Hirschfeld considers them as closely related to the male androgynes who crave to have breasts like women and are ashamed of facial or bodily hair, and to the female androgynes who are ashamed of their breasts and wish to have a beard and body hair.

Transvestites generally explain that they do not feel free except in the garb of the opposite sex. "In men's clothes," a male transvestite said, "I have the feeling of wearing a uniform." "In feminine clothes," a female transvestite said, "I feel inhibited and hampered. It is only when wearing masculine garments that I feel energetic and efficient."

The late Dr. Mary Walker, the French painter Rosa Bonheur, the French explorer Madame Dieulafoy, were characteristic examples of energetic women who felt compelled to abandon the garb of their sex and to dress themselves as men.

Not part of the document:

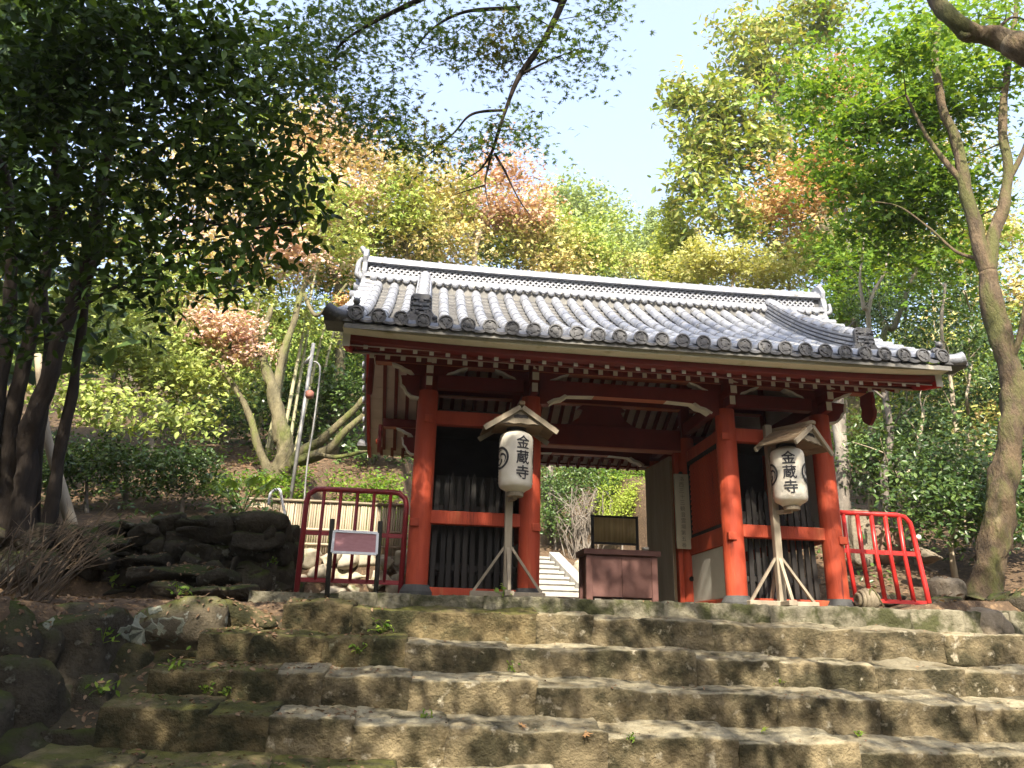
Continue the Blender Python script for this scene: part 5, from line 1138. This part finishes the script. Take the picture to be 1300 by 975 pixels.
for i, (u0, v0, u1, v1) in enumerate(((352,600,404,330),(362,600,398,380),(372,590,416,400),(336,590,372,420),(345,560,380,360),(388,600,424,420),(325,560,350,430))):
    lab = ['tallest pale bamboo stem leaning over the pipe pole','bamboo stem just left of the tallest one','bamboo stem crossing behind the pipe pole','short bamboo stem nearest the mossy trunk','thin bamboo stem between the pink sprays','rightmost bamboo stem beside the roof corner','leftmost bamboo stem, half hidden by leaves'][i]
    y = 8.2+.25*i; a, b = G(u0, v0, y), at(u1, v1, y); b0 = a.copy(); mb = MB(); n = 14; pts = [a.lerp(b, t/n)+Vector((0,0,.25*math.sin(math.pi*t/n))) for t in range(n+1)]
    mb.tube(pts, path_rad(.055,.022,n+1), 8)
    for q in pts[1:-1]: mb.lathe([(.050,-.012),(.058,0),(.050,.012)], 8, c=tuple(q))
    o = mb.build('bamboo_plant', BAMP, None, True, org=a); tag(o, lab, 'bamboo stem', BM)
LG = 'green trees on the left slope'
for els, per, base, leaf, size, lab in (
    ([(150,400,8.5,80,40),(90,440,8,70,40),(200,360,9,70,40),(60,380,8,60,50)], [20,16,16,14], G(140,560,8.5), LF_LIT, .10, 'green tree behind the dark stems at far left'),
    ([(270,360,10.5,60,45),(320,330,10.8,50,40),(250,300,11,60,40),(230,420,10,60,35)], [16,14,14,14], G(280,540,10.5), LF_AUT, .11, 'olive-green tree between the dark evergreen and the pink sprays'),
    ([(180,460,6.2,60,25),(240,480,6.4,50,25),(130,430,6.2,60,25)], [14,12,10], G(190,580,6.3), LF_LIT, .09, 'low spreading green tree above the bright shrub'),
    ([(430,350,11,40,40),(450,420,11.5,40,40),(410,460,11,40,30),(480,300,12,40,30)], [14,14,10,10], G(440,560,11), LF_GRN, .10, 'green tree behind the bamboo stems next to the roof corner'),
    ([(110,300,12,80,60),(200,240,13,90,60),(300,230,13,80,60),(30,300,12,60,80),(330,160,13,50,40)], [18,18,18,14,12], G(180,520,12.5), LF_OLI, .13, 'tall yellow-green tree seen through gaps in the dark evergreen'),
    ([(350,500,10,50,40),(300,520,9.5,60,40),(420,520,10,50,40)], [14,14,14], G(350,600,9.8), LF_SHR, .10, 'dark leafy tree low behind the mossy maple'),
    ([(470,470,11,30,40),(495,560,9,30,20),(430,500,9.5,40,40)], [10,8,10], G(470,590,9.5), LF_SHR, .10, 'dark bush between the roof edge and the bamboo fence')):
    simple('slope_tree', lab, els, per, base, [base+Vector((0,0,.6)), base.lerp(E(*els[0])[0], .55), E(*els[0])[0]], .10, leaf, 130, .68, .26, size*1.2, T_SPRAY, BARKG, LG)
FT = 'trees filling the slope behind the gate'
for els, per, base, leaf, size, lab in (
    ([(330,250,14,70,60),(270,200,14.5,60,60),(390,170,14,50,40)], [18,16,12], G(330,480,14), LF_AUT, .12, 'pale autumn tree far behind the dark evergreen, left of the peach maple'),
    ([(470,330,14,70,40),(430,300,14.5,60,50),(540,330,14,60,35)], [18,16,14], G(480,460,14), LF_AUT, .12, 'pale yellow tree low behind the left end of the ridge'),
    ([(1100,250,17,80,70),(1180,200,18,80,80),(1050,300,17,60,50),(1240,280,17,70,70)], [22,22,16,18], G(1130,480,17), LF_OLI, .14, 'tall olive-green tree high behind the right bank'),
    ([(1150,370,13,80,50),(1080,330,13,60,50),(1230,400,12,70,50)], [20,18,18], G(1140,540,13), LF_GRN, .13, 'green tree filling the gap right of the descending roof ridge'),
    ([(1000,320,16,60,40),(960,350,16,40,25),(1040,330,16,60,40)], [18,8,16], G(1000,460,16), LF_OLI, .14, 'olive tree just over the right half of the ridge'),
    ([(640,300,18,80,40),(560,270,18,70,50),(720,320,18,70,30)], [18,18,14], G(640,460,18), LF_OLI, .14, 'broad olive tree behind the middle of the ridge')):
    simple('slope_tree', lab, els, per, base, [base+Vector((0,0,.8)), base.lerp(E(*els[0])[0], .6), E(*els[0])[0]], .14, leaf, 140, .85, .3, size*1.2, T_SPRAY, BARKG, FT)
simple('bright_shrub', 'sunlit yellow-green shrub with layered leaves left of the mossy maple', [(150,505,3.2,55,12),(215,520,3.3,45,12),(110,520,3,40,12),(250,540,3.4,30,8),(170,540,3.0,60,12),(75,500,3,30,14)], [11,9,7,5,7,5], G(160,640,3.2), P3([(160,610,3.2),(150,560,3.2),(160,520,3.2)]), .05, LF_LIT, 26, .30, .16, .13, T_OVAL, BARKG, None, cat='shrub')
simple('dark_shrub', 'dark rounded shrub under the bright shrub on the left bank', [(235,590,3.0,40,24),(200,600,2.8,35,20),(262,612,2.9,20,14)], [16,12,6], G(232,645,2.9), P3([(232,630,2.9),(235,600,2.9)]), .04, LF_SHR, 90, .25, .6, .075, T_OVAL, BARKG, None, cat='shrub')
simple('dark_shrub', 'second dark shrub at the left edge behind the twiggy bush', [(110,590,2.6,50,30),(60,600,2.4,40,30),(150,580,2.8,40,24)], [14,12,10], G(110,660,2.6), P3([(110,630,2.6),(110,600,2.6)]), .05, LF_SHR, 90, .28, .6, .08, T_OVAL, BARKG, None, cat='shrub')
for u0, v0, u1, v1, y, r, lab in ((58,660,78,560,1.6,.05,'thin pale trunk rising behind the dark leaning stems'),):
    o = MB().tube(smooth_path([G(u0+35,v0,y), at(u0+20,620,y), at(u0,545,y), at(u0-10,450,y)], 5), path_rad(.09,.05,16), 8).build('bare_trunk', BARKP, None, True); tag(o, lab, 'tree trunk')
# palm-like plant on the dry wall
pp = thing('palm_plant', 'small palm-like plant with arching blades on top of the dry-stone wall', 'plant', tuple(at(308, 655, 1.35)))
mb = MB(); c = at(308, 652, 1.35)
for f in range(9):
    a = 2*math.pi*f/9+.3; el = rnd.uniform(.25,1.1); tip = c+Vector((math.cos(a)*.42*math.cos(el), math.sin(a)*.42*math.cos(el), .16+.30*math.sin(el))); mb.tube([c, c.lerp(tip,.6)+Vector((0,0,.03)), tip], .006, 5)
    d = (tip-c).normalized(); sd = d.cross(Vector((0,0,1))).normalized()
    for q in range(13):
        b2 = (q-6)/6*1.25; dr = (d*math.cos(b2)+sd*math.sin(b2)).normalized(); ln = .30*(1-.25*abs(b2)); e1 = tip+dr*ln*.55; e2 = tip+dr*ln+Vector((0,0,-.09)); ws = dr.cross(Vector((0,0,1))).normalized()*.016
        mb.add([tip, e1-ws, e2, e1+ws], [(0,1,2,3)])
mb.build('fronds', LF_LIT if False else leafmat('palm_leaf', [(.16,.28,.05),(.26,.38,.08)], .35, .4, .4), pp, kind='stuff')
# twiggy bush, far left
tb = thing('twiggy_bush', 'bare twiggy bush in front of the dry-stone wall at the left edge', 'bush', tuple(at(30, 740, -.8)))
mb = MB()
for k in range(46):
    u = rnd.uniform(-30,70); p0 = at(u, 742, -.8+rnd.uniform(-.4,.5)); p0.z = hz(p0.x,p0.y)-.03
    d = Vector((rnd.gauss(.25,.4), rnd.gauss(0,.3), 1)).normalized(); ln = rnd.uniform(.5,1.3); p2 = p0+d*ln+Vector((rnd.uniform(0,.4),0,-.05)); mid = p0.lerp(p2,.5)+Vector((rnd.gauss(0,.06),rnd.gauss(0,.06),.06))
    mb.tube(smooth_path([p0,mid,p2],3), path_rad(.010,.003,7), 5, cap=False)
    for _ in range(3):
        q = mid.lerp(p2, rnd.random()); mb.tube([q, q+Vector((rnd.gauss(.1,.15),rnd.gauss(0,.12),rnd.uniform(.02,.22)))], [.004,.002], 4, cap=False)
mb.build('twigs', mat('dry_twig', (.14,.10,.065), (.07,.052,.035), 8), tb, kind='stuff')

# seen through the gate
simple('dark_shrub', 'dark leafy bush seen through the gate beside the left inner post', [(705,620,12.6,28,26),(700,655,12.4,22,20),(735,605,13,30,18)], [16,12,12], G(705,690,12.6), P3([(705,660,12.6),(710,625,12.6)]), .06, LF_SHR, 90, .42, .6, .11, T_OVAL, BARKG, None, cat='shrub')
simple('green_shrub', 'mid-green bush seen high in the gateway under the rear eave', [(770,605,14,34,16),(810,600,14,26,16),(745,590,14.5,40,16)], [14,12,14], G(775,660,14), P3([(775,640,14),(775,610,14)]), .06, LF_GRN, 90, .45, .6, .11, T_OVAL, BARKG, None, cat='shrub')
simple('lime_shrub', 'lime-green bush glowing above the bamboo screen in the gateway', [(788,642,12,22,14),(805,628,12.2,18,14),(775,655,11.8,16,9),(820,650,12,14,18)], [14,10,7,8], G(790,690,12), P3([(790,670,12),(790,645,12)]), .04, LF_LIME, 90, .32, .6, .085, T_OVAL, BARKG, None, cat='shrub')
db = thing('dry_bush', 'dry tangled brown bush in the middle of the gateway behind the stairs', 'bush', tuple(G(740,680,11.9)))
mb = MB()
for k in range(70):
    p0 = at(rnd.gauss(738,10), 690, 11.9+rnd.uniform(-.3,.3)); p0.z = hz(p0.x, p0.y); p2 = at(rnd.gauss(738,16), rnd.uniform(618,670), 11.9+rnd.uniform(-.5,.5)); mid = p0.lerp(p2,.5)+Vector((rnd.gauss(0,.18),rnd.gauss(0,.15),.15))
    mb.tube(smooth_path([p0,mid,p2,p2+Vector((rnd.gauss(0,.3),0,-rnd.uniform(.05,.35)))],3), path_rad(.018,.006,10), 4, cap=False)
mb.build('twigs', BARKG, db, kind='stuff')

# right bank undergrowth
UG = 'undergrowth on the right bank'
for els, per, base, leaf, size, lab in (
    ([(1150,430,6.5,50,50),(1110,380,7,45,40),(1180,480,6,45,45)], [18,14,16], G(1150,640,6.5), LF_SHR, .085, 'tall leafy bush right of the gate roof end'),
    ([(1230,420,5,55,60),(1210,350,5.5,60,40),(1260,500,4.5,50,50)], [18,14,16], G(1220,620,5), LF_SHR, .085, 'dark leafy tree behind the big right trunk, high'),
    ([(1140,570,4.0,40,45),(1180,540,4.2,45,40),(1110,600,4.5,30,40)], [16,16,12], G(1150,690,4), LF_SHR, .08, 'glossy bush above the red barrier'),
    ([(1210,600,2.2,45,40),(1190,640,1.8,40,30),(1235,650,1.6,35,25),(1180,590,2.4,40,40)], [18,16,12,14], G(1210,720,2), LF_SHR, .075, 'glossy dark green bush just left of the big right trunk'),
    ([(1300,560,2.6,40,60),(1290,640,2.2,40,40),(1310,470,3,40,50)], [18,14,14], G(1310,700,2.5), LF_SHR, .08, 'bush at the right edge behind the big trunk'),
    ([(1060,390,9,40,30),(1090,350,9,45,40),(1120,310,9.5,50,30)], [14,16,14], G(1085,600,9), LF_GRN, .10, 'green tree just behind the right descending roof ridge'),
    ([(1180,320,10,60,40),(1240,300,10,60,40),(1130,290,11,50,35),(1290,380,9,50,60)], [16,16,14,14], G(1190,560,10), LF_OLI, .11, 'olive tree deep behind the right bank'),
    ([(1090,540,8,40,50),(1140,500,9,50,50),(1190,450,9,60,60),(1250,520,8,60,60)], [14,16,16,16], G(1150,650,8.5), LF_OLI, .10, 'lit yellow-green thicket deep behind the red barrier')):
    simple('bank_tree', lab, els, per, base, [base+Vector((0,0,.5)), base.lerp(E(*els[0])[0], .6), E(*els[0])[0]], .06, leaf, 95, .50, .4, size*1.4, T_OVAL if size < .09 else T_SPRAY, BARKP, UG, br=.012)
tk = 'bare trunks behind the right bank'
for pts, r0, r1, m, lab in (
    ([G(1074,705,4.6)]+P3([(1072,650,4.6),(1070,600,4.6),(1066,550,4.6),(1064,500,4.6),(1060,430,4.7)]), .16, .12, BARKG, 'thick grey trunk close behind the right corner post'),
    ([G(1127,690,3.8)]+P3([(1126,640,3.8),(1122,600,3.8),(1130,560,3.8),(1124,500,3.9),(1112,430,4.2)]), .085, .05, BARKG, 'slim wavy trunk seen above the red barrier'),
    ([G(1143,700,3.4)]+P3([(1142,655,3.4),(1150,610,3.5),(1166,570,3.6),(1172,520,3.8)]), .075, .03, BARKP, 'pale thin trunk behind the right end of the red barrier'),
    ([G(1165,705,3.0)]+P3([(1158,670,3.0),(1150,640,3.0),(1140,600,3.2)]), .07, .03, BARKP, 'short pale leaning stem beside the barrier corner'),
    ([G(1098,620,5.2)]+P3([(1105,445,5.2),(1102,400,5.2),(1108,372,5.3),(1122,345,5.4),(1130,310,5.8)]), .10, .03, BARKP, 'white forked stem rising behind the right roof corner'),
    ([G(1104,620,5.0)]+P3([(1104,420,5.0),(1096,390,5.0),(1092,350,5.2),(1098,300,5.4)]), .10, .03, BARKP, 'pale stem leaning left just behind the carved roof tile'),
    ([G(1130,620,4.6)]+P3([(1120,440,4.6),(1135,415,4.6),(1146,385,4.7),(1160,350,4.9),(1180,320,5.1)]), .13, .04, BARKM, 'mossy slanting stem above the right roof corner'),
    ([G(1205,640,4.0)]+P3([(1215,560,4.0),(1205,480,4.0),(1195,420,4.1),(1200,360,4.4)]), .05, .03, BARKP, 'thin pale stem left of the big right trunk'),
    ([G(1240,640,5.5)]+P3([(1236,560,5.5),(1228,500,3.9),(1240,430,5.8),(1225,370,4.0)]), .05, .03, BARKP, 'thin stem right behind the big right trunk')):
    p = smooth_path(pts, 7, .03); kk = .62 if pts[0].y > 4.4 and r0 < .14 else 1
    mbt = MB().tube(p, path_rad(r0*kk, r1*kk, len(p)), 12, rough=.2)
    for _ in range(5):     # side twigs
        q = p[rnd.randrange(len(p)//3, len(p))]; e = q+Vector((rnd.gauss(0,.4), rnd.gauss(0,.3), rnd.uniform(.25,.8))); mbt.tube(smooth_path([q, q.lerp(e,.5)+Vector((rnd.gauss(0,.06),0,.05)), e],3), path_rad(r1*kk*.6, .005, 7), 6)
    o = mbt.build('bare_trunk', m, None, True, org=pts[0]); tag(o, lab, 'tree trunk', tk)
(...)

Are Transvestities Homosexual? Dr. Wilhelm Stekel of Vienna objects to drawing a line between transvestites and homosexuals. But we must make a distinction. Hirschfeld is right in stating that there are no more homosexuals among transvestites than among normal individuals. He means, of course, conscious homosexuals practicing their abnormal form of love. We know however, that there are thousands of men and women who, while consciously experiencing the greatest disgust at the thought of homosexual practices are unconscious homosexuals. Their dreams leave no doubt as to the nature of their cravings. We may reconcile the Stekel view with the Hirschfeld view by saying that transvestites are in the majority of cases unconscious homosexuals. They may consciously lead a most normal life: Madame Dieulafoy was married and apparently very devoted to her husband whom she followed on all his voyages of exploration.

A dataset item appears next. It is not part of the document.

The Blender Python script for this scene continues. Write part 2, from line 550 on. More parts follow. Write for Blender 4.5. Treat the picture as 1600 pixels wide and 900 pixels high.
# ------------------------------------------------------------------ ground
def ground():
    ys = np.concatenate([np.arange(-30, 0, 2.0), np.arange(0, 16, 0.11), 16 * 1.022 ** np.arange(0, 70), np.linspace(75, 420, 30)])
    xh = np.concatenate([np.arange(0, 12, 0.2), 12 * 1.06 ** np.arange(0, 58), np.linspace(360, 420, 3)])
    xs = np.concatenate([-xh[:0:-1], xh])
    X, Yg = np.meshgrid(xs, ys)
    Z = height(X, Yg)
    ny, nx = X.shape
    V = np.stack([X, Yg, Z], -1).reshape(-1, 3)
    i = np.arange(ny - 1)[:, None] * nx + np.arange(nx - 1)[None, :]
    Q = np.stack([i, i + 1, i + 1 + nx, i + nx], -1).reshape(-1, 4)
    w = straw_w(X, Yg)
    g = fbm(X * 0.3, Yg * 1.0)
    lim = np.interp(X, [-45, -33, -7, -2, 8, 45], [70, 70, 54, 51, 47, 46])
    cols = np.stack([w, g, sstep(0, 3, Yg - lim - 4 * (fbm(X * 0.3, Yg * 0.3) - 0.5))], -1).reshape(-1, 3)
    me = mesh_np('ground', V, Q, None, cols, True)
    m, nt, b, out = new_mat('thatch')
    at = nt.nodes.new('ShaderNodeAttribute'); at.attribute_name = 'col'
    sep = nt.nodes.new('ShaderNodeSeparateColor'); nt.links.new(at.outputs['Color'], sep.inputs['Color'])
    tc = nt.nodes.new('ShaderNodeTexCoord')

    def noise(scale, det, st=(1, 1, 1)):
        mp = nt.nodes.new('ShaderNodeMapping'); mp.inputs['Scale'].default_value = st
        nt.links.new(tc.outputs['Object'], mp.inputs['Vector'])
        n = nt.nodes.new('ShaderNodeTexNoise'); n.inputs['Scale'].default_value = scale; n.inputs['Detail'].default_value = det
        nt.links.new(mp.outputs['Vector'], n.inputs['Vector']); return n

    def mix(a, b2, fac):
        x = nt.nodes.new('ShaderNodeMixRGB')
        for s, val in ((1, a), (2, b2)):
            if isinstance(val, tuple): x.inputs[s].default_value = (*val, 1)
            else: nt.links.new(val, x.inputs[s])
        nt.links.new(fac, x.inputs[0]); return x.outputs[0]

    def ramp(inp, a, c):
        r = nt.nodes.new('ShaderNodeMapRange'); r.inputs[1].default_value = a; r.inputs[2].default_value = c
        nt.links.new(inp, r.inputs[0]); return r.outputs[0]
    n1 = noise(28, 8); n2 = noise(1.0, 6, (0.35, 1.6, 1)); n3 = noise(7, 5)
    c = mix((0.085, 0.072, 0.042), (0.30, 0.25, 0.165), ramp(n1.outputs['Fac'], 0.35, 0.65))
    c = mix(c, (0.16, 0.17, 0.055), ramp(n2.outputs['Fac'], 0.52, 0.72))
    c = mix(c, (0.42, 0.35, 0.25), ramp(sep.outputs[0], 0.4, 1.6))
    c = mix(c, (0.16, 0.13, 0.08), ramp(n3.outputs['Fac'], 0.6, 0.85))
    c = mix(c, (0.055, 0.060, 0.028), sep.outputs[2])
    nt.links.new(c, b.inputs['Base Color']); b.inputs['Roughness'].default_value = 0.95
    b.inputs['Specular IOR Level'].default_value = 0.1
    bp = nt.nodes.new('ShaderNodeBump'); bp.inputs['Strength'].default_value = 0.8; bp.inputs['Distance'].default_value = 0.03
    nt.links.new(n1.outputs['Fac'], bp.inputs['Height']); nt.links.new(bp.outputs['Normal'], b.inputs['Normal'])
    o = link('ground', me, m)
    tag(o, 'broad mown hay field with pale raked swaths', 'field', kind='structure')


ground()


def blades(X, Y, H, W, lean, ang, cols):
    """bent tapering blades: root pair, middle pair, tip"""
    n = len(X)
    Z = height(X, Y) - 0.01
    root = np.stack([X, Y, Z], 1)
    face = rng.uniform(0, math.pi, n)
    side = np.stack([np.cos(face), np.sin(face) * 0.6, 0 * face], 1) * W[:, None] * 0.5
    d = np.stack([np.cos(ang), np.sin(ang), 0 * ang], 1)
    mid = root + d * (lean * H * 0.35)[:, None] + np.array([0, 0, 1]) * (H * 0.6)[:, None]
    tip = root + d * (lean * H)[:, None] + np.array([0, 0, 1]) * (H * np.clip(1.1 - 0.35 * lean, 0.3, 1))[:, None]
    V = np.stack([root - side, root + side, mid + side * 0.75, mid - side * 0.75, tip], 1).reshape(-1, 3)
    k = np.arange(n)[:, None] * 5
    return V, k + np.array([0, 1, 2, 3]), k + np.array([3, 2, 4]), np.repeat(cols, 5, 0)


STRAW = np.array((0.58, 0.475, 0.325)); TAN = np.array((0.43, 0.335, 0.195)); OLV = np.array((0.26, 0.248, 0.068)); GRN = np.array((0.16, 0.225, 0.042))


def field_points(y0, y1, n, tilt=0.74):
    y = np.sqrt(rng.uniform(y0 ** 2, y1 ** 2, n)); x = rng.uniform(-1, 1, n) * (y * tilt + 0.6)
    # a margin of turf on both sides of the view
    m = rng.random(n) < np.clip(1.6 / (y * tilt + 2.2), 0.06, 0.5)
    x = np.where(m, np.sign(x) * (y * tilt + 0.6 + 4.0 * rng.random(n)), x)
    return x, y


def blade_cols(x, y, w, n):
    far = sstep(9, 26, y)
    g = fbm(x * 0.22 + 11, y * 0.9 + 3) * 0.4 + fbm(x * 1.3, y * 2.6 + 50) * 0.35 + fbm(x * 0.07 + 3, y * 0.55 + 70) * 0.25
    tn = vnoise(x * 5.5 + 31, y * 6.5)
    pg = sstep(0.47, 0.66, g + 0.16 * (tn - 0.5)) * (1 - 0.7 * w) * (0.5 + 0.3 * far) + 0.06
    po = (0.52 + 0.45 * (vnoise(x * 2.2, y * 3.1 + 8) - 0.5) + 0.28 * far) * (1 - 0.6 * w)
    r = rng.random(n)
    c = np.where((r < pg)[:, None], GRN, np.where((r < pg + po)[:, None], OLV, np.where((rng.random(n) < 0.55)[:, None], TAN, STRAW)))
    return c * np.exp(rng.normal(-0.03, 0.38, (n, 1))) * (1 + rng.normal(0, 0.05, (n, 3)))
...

Unconsciously, however, and for reasons which we shall examine later, transvestites crave a change of sex.

Metatropism is masculine behavior in women, feminine behavior in men. Normal man is physiologically aggressive in love, normal woman is submissive. In cases of metatropism, those characteristics are reversed.

The Metatropic Man prefers tall, strong, powerful women, often of a different nationality or race, at times, women with some physiological handicap, lameness or deformity (the French philosopher Descartes was attracted to women suffering from strabism). He generally selects a woman older than himself, either very intellectual or very low ethically. In one case he is dominated by her mental superiority, in the other he feels that he is sacrificing his principles or his social standing. Professional or business women appeal to him especially. He is often a shoe fetishist. Clothing which denotes power, authority, impresses him.

The Metatropic Woman seeks feminine, beardless men, with perhaps a good head of long hair (poets, artists). Madame Dudevant, the French novelist, adopted the masculine name George Sand and had affairs with two sickly artists, Musset, the poet, and Chopin, the composer.

The metatropic woman is often a professional or business woman who, in her love relation, assumes a very independent, dictatorial attitude to men. She favors young men whom she can dominate better.

In what Hirschfeld calls metatropists, we recognise parent-fixation men and women, obsessed by a conscious or unconscious incest fear, a complication which has been discussed in another chapter.